WHAT IS ASKED:
Return the material exactly, first line through the line containing "SC = bpy.context.scene", and nothing more. Pictures stay out.

GIVEN INFORMATION:
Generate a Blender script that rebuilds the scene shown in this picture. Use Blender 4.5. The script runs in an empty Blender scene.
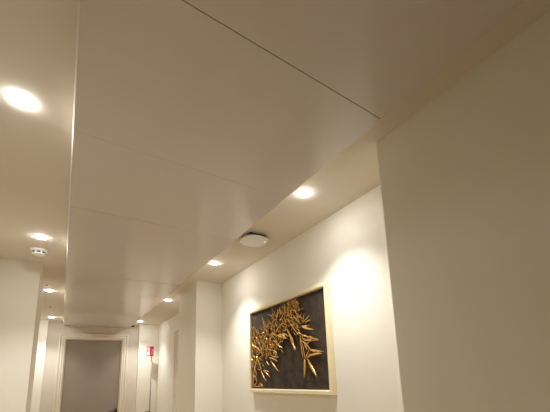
import bpy, bmesh, math, random
from mathutils import Vector, Matrix

C = bpy.context.scene.collection
SC = bpy.context.scene

# ------------------------------------------------------------------ camera, world, exposure
cam_d = bpy.data.cameras.new('camera')
cam = bpy.data.objects.new('camera', cam_d); C.objects.link(cam)
R0 = Vector((0.8166437, -0.5753483, -0.0454678))
R1 = Vector((0.0733190, 0.1815650, -0.9806419))
R2 = Vector((0.5724660, 0.7975014, 0.1904579))
M = Matrix((( R0.x, -R1.x, -R2.x, 0), (R0.y, -R1.y, -R2.y, 0), (R0.z, -R1.z, -R2.z, 0), (0, 0, 0, 1)))
M.translation = Vector((0, 0, 1.5))
cam.matrix_world = M
cam_d.sensor_fit = 'HORIZONTAL'; cam_d.sensor_width = 36.0
cam_d.lens = 329.9 / 550 * 36.0
cam_d.shift_x = (275 - 298.7) / 550
cam_d.shift_y = (309.5 - 206) / 550
cam_d.clip_start = 0.02
SC.camera = cam

w = bpy.data.worlds.new('world'); SC.world = w; w.use_nodes = True
w.node_tree.nodes['Background'].inputs[0].default_value = (0.9, 0.8, 0.68, 1)
w.node_tree.nodes['Background'].inputs[1].default_value = 0.02

SC.view_settings.view_transform = 'Standard'
SC.view_settings.look = 'None'
SC.view_settings.gamma = 1
SC.view_settings.use_curve_mapping = False
SC.view_settings.exposure = 0.98
LAMP_W = 38.0
LAMP_COL = (0.98, 1.0, 1.01)
try:
    SC.cycles.use_denoising = True
    SC.cycles.max_bounces = 12; SC.cycles.diffuse_bounces = 8
    SC.cycles.sample_clamp_indirect = 4.0
except Exception:
    pass

H = 2.65          # ceiling
HB = 2.583        # underside of the bulkhead

# ------------------------------------------------------------------ materials
def mat(name, col, rough=0.6, metal=0.0, spec=0.5, noise=0.0, nscale=8.0, bump=0.0, bscale=60.0, emit=None, estr=0.0):
    m = bpy.data.materials.new(name); m.use_nodes = True
    nt = m.node_tree; b = nt.nodes['Principled BSDF']
    b.inputs['Base Color'].default_value = (*col, 1)
    b.inputs['Roughness'].default_value = rough
    b.inputs['Metallic'].default_value = metal
    b.inputs['Specular IOR Level'].default_value = spec
    tc = nt.nodes.new('ShaderNodeTexCoord')
    if noise:
        n = nt.nodes.new('ShaderNodeTexNoise'); n.inputs['Scale'].default_value = nscale; n.inputs['Detail'].default_value = 4
        nt.links.new(tc.outputs['Object'], n.inputs['Vector'])
        r = nt.nodes.new('ShaderNodeValToRGB')
        r.color_ramp.elements[0].position = 0.3; r.color_ramp.elements[1].position = 0.7
        r.color_ramp.elements[0].color = (*[c * (1 - noise) for c in col], 1)
        r.color_ramp.elements[1].color = (*[min(1, c * (1 + noise)) for c in col], 1)
        nt.links.new(n.outputs['Fac'], r.inputs['Fac']); nt.links.new(r.outputs['Color'], b.inputs['Base Color'])
    if bump:
        n = nt.nodes.new('ShaderNodeTexNoise'); n.inputs['Scale'].default_value = bscale; n.inputs['Detail'].default_value = 5
        nt.links.new(tc.outputs['Object'], n.inputs['Vector'])
        bp = nt.nodes.new('ShaderNodeBump'); bp.inputs['Strength'].default_value = bump; bp.inputs['Distance'].default_value = 0.004
        nt.links.new(n.outputs['Fac'], bp.inputs['Height']); nt.links.new(bp.outputs['Normal'], b.inputs['Normal'])
    if emit:
        b.inputs['Emission Color'].default_value = (*emit, 1); b.inputs['Emission Strength'].default_value = estr
    return m

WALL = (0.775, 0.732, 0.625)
m_wall = mat('cream wall paint', WALL, 0.7, spec=0.3, noise=0.012, nscale=3)
m_ceil = mat('matt ceiling paint', (0.70, 0.642, 0.545), 0.8, spec=0.2, noise=0.012, nscale=2)
m_panel = mat('satin ceiling panel', (0.59, 0.538, 0.50), 0.19, spec=0.5, noise=0.01, nscale=2, bump=0.015, bscale=6)
m_gap = mat('panel joint shadow gap', (0.24, 0.19, 0.14), 0.9)
m_trim = mat('satin cream woodwork', (0.66, 0.585, 0.475), 0.4, spec=0.4, noise=0.03, nscale=5)
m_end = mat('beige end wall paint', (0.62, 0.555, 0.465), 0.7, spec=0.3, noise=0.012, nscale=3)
m_door = mat('taupe door paint', (0.245, 0.205, 0.155), 0.55, spec=0.25, noise=0.03, nscale=3)
m_bronze = mat('dark bronze', (0.06, 0.035, 0.025), 0.4, metal=0.6)
m_white = mat('white plastic', (0.90, 0.89, 0.88), 0.35, noise=0.01)
m_grey = mat('pale grey plastic', (0.80, 0.77, 0.74), 0.4, noise=0.01)
m_dark = mat('black plastic', (0.012, 0.011, 0.010), 0.4)
m_lens = mat('lit lens', (1, 1, 1), 0.5, emit=(0.98, 1.0, 1.02), estr=105)
m_ring = mat('white lamp ring', (0.85, 0.82, 0.76), 0.4)
m_frame = mat('ivory lacquered frame', (0.78, 0.68, 0.43), 0.45, noise=0.03, nscale=12, bump=0.05)
m_board = mat('dark brown canvas', (0.048, 0.034, 0.023), 0.7, spec=0.25, noise=0.4, nscale=14, bump=0.5, bscale=45)
m_gold = mat('gilded relief', (0.66, 0.395, 0.115), 0.26, metal=0.75, noise=0.25, nscale=30, bump=0.25, bscale=120)
m_red = mat('signal red enamel', (0.36, 0.005, 0.018), 0.4)
m_pict = mat('white pictogram', (0.62, 0.56, 0.55), 0.4)
m_pink = mat('faded pink pictogram', (0.62, 0.20, 0.23), 0.4)
m_steel = mat('brushed steel', (0.26, 0.225, 0.185), 0.45, metal=0.4, noise=0.05, nscale=20)
m_led = mat('status led', (0.7, 0.9, 0.8), 0.3, emit=(0.8, 1.0, 0.9), estr=1.2)

def floor_mat():
    m = mat('oak plank floor', (0.36, 0.25, 0.16), 0.45)
    nt = m.node_tree; b = nt.nodes['Principled BSDF']
    tc = nt.nodes.new('ShaderNodeTexCoord'); br = nt.nodes.new('ShaderNodeTexBrick')
    mp = nt.nodes.new('ShaderNodeMapping'); mp.inputs['Rotation'].default_value = (0, 0, math.pi / 2)
    nt.links.new(tc.outputs['Object'], mp.inputs['Vector']); nt.links.new(mp.outputs['Vector'], br.inputs['Vector'])
    br.inputs['Scale'].default_value = 1.0; br.inputs['Brick Width'].default_value = 1.4; br.inputs['Row Height'].default_value = 0.16
    br.inputs['Mortar Size'].default_value = 0.002
    br.inputs['Color1'].default_value = (0.455, 0.33, 0.205, 1); br.inputs['Color2'].default_value = (0.395, 0.28, 0.168, 1)
    br.inputs['Mortar'].default_value = (0.10, 0.07, 0.05, 1)
    nt.links.new(br.outputs['Color'], b.inputs['Base Color'])
    return m
m_floor = floor_mat()

# ------------------------------------------------------------------ helpers
def obj(name, bm, m, parent=None, smooth=False, loc=None):
    me = bpy.data.meshes.new(name)
    bmesh.ops.recalc_face_normals(bm, faces=bm.faces[:])
    bm.to_mesh(me); bm.free()
    me.materials.append(m)
    if smooth:
        for p in me.polygons: p.use_smooth = True
    o = bpy.data.objects.new(name, me); C.objects.link(o)
    if parent is not None: o.parent = parent
    if loc is not None: o.location = loc
    return o

def thing(name, label, cat, loc=(0, 0, 0), rz=0.0, group=None):
    o = bpy.data.objects.new(name, None); C.objects.link(o)
    o.location = loc; o.rotation_euler = (0, 0, rz)
    o['label'] = label; o['category'] = cat
    if group: o['group'] = group
    return o

def struct(o, label=None, cat=None):
    o['kind'] = 'structure'
    if label: o['label'] = label
    if cat: o['category'] = cat
    return o

def box(bm, x0, x1, y0, y1, z0, z1, bev=0.0):
    r = bmesh.ops.create_cube(bm, size=1)
    vs = r['verts']
    for v in vs:
        v.co = Vector((x0 + (v.co.x + .5) * (x1 - x0), y0 + (v.co.y + .5) * (y1 - y0), z0 + (v.co.z + .5) * (z1 - z0)))
    if bev:
        es = list({e for v in vs for e in v.link_edges})
        bmesh.ops.bevel(bm, geom=es, offset=bev, segments=2, affect='EDGES', profile=0.5)

def prism(bm, pts, z0, z1):
    a = [bm.verts.new((x, y, z0)) for x, y in pts]; b = [bm.verts.new((x, y, z1)) for x, y in pts]
    n = len(pts)
    for i in range(n):
        j = (i + 1) % n
        bm.faces.new((a[i], a[j], b[j], b[i]))
    bm.faces.new(a[::-1]); bm.faces.new(b)

def lathe(bm, prof, seg=32, cx=0, cy=0):
    rings = []
    for r, z in prof:
        if r < 1e-6: rings.append([bm.verts.new((cx, cy, z))])
        else: rings.append([bm.verts.new((cx + r * math.cos(2 * math.pi * k / seg), cy + r * math.sin(2 * math.pi * k / seg), z)) for k in range(seg)])
    for a, b in zip(rings, rings[1:]):
        for k in range(seg):
            l = (k + 1) % seg
            if len(a) == 1 and len(b) == 1: continue
            if len(a) == 1: bm.faces.new((a[0], b[l], b[k]))
            elif len(b) == 1: bm.faces.new((a[k], a[l], b[0]))
            else: bm.faces.new((a[k], a[l], b[l], b[k]))

def tube(bm, pts, rad, seg=8):
    pts = [Vector(p) for p in pts]; rings = []
    n = len(pts)
    for i, p in enumerate(pts):
        t = (pts[min(i + 1, n - 1)] - pts[max(i - 1, 0)]).normalized()
        a = t.orthogonal().normalized() if i == 0 else (rings_a - t * rings_a.dot(t)).normalized()
        rings_a = a; b = t.cross(a)
        r = rad[i] if isinstance(rad, (list, tuple)) else rad
        rings.append([bm.verts.new(p + a * r * math.cos(2 * math.pi * k / seg) + b * r * math.sin(2 * math.pi * k / seg)) for k in range(seg)])
    for u, v in zip(rings, rings[1:]):
        for k in range(seg):
            l = (k + 1) % seg
            bm.faces.new((u[k], u[l], v[l], v[k]))
    bm.faces.new(rings[0][::-1]); bm.faces.new(rings[-1])

# ------------------------------------------------------------------ the shell
bm = bmesh.new(); box(bm, -0.9, 2.0, -2.7, 7.9, -0.12, 0.0)
struct(obj('floor', bm, m_floor), 'oak plank floor of the corridor', 'floor')
bm = bmesh.new(); box(bm, -0.9, 2.0, -2.7, 7.9, H, H + 0.15)
struct(obj('ceiling', bm, m_ceil), 'matt upper ceiling either side of the dropped panels', 'ceiling')

bm = bmesh.new()
prism(bm, [(1.235, -2.5), (1.235, 0.968), (1.56, 0.968), (1.56, 3.80), (1.24, 3.80), (1.24, 4.50), (1.63, 4.50),
           (1.63, 7.42), (1.25, 7.42), (1.25, 7.52), (2.0, 7.52), (2.0, -2.5)], 0, H)
struct(obj('wall_right', bm, m_wall), 'cream wall with picture recess and pillar', 'wall')
bm = bmesh.new()
prism(bm, [(-0.62, -2.5), (-0.62, 3.845), (-0.235, 3.845), (-0.235, 4.50), (-0.62, 4.50), (-0.62, 7.42), (-0.268, 7.42), (-0.268, 7.52), (-0.9, 7.52), (-0.9, -2.5)], 0, H)
struct(obj('wall_left', bm, m_wall), 'cream wall stepping out to a pillar', 'wall')
bm = bmesh.new(); box(bm, -0.9, 2.0, -2.7, -2.5, 0, H)
struct(obj('wall_back', bm, m_wall), 'cream wall closing the corridor behind', 'wall')

DX0, DX1, DZ, YE = 0.017, 0.957, 2.332, 7.52
bm = bmesh.new()
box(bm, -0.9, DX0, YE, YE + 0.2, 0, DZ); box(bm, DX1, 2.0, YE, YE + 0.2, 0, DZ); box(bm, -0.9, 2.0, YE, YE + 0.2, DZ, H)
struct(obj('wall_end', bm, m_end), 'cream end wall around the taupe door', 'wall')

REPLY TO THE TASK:
Generate a Blender script that rebuilds the scene shown in this picture. Use Blender 4.5. The script runs in an empty Blender scene.
import bpy, bmesh, math, random
from mathutils import Vector, Matrix

C = bpy.context.scene.collection
SC = bpy.context.scene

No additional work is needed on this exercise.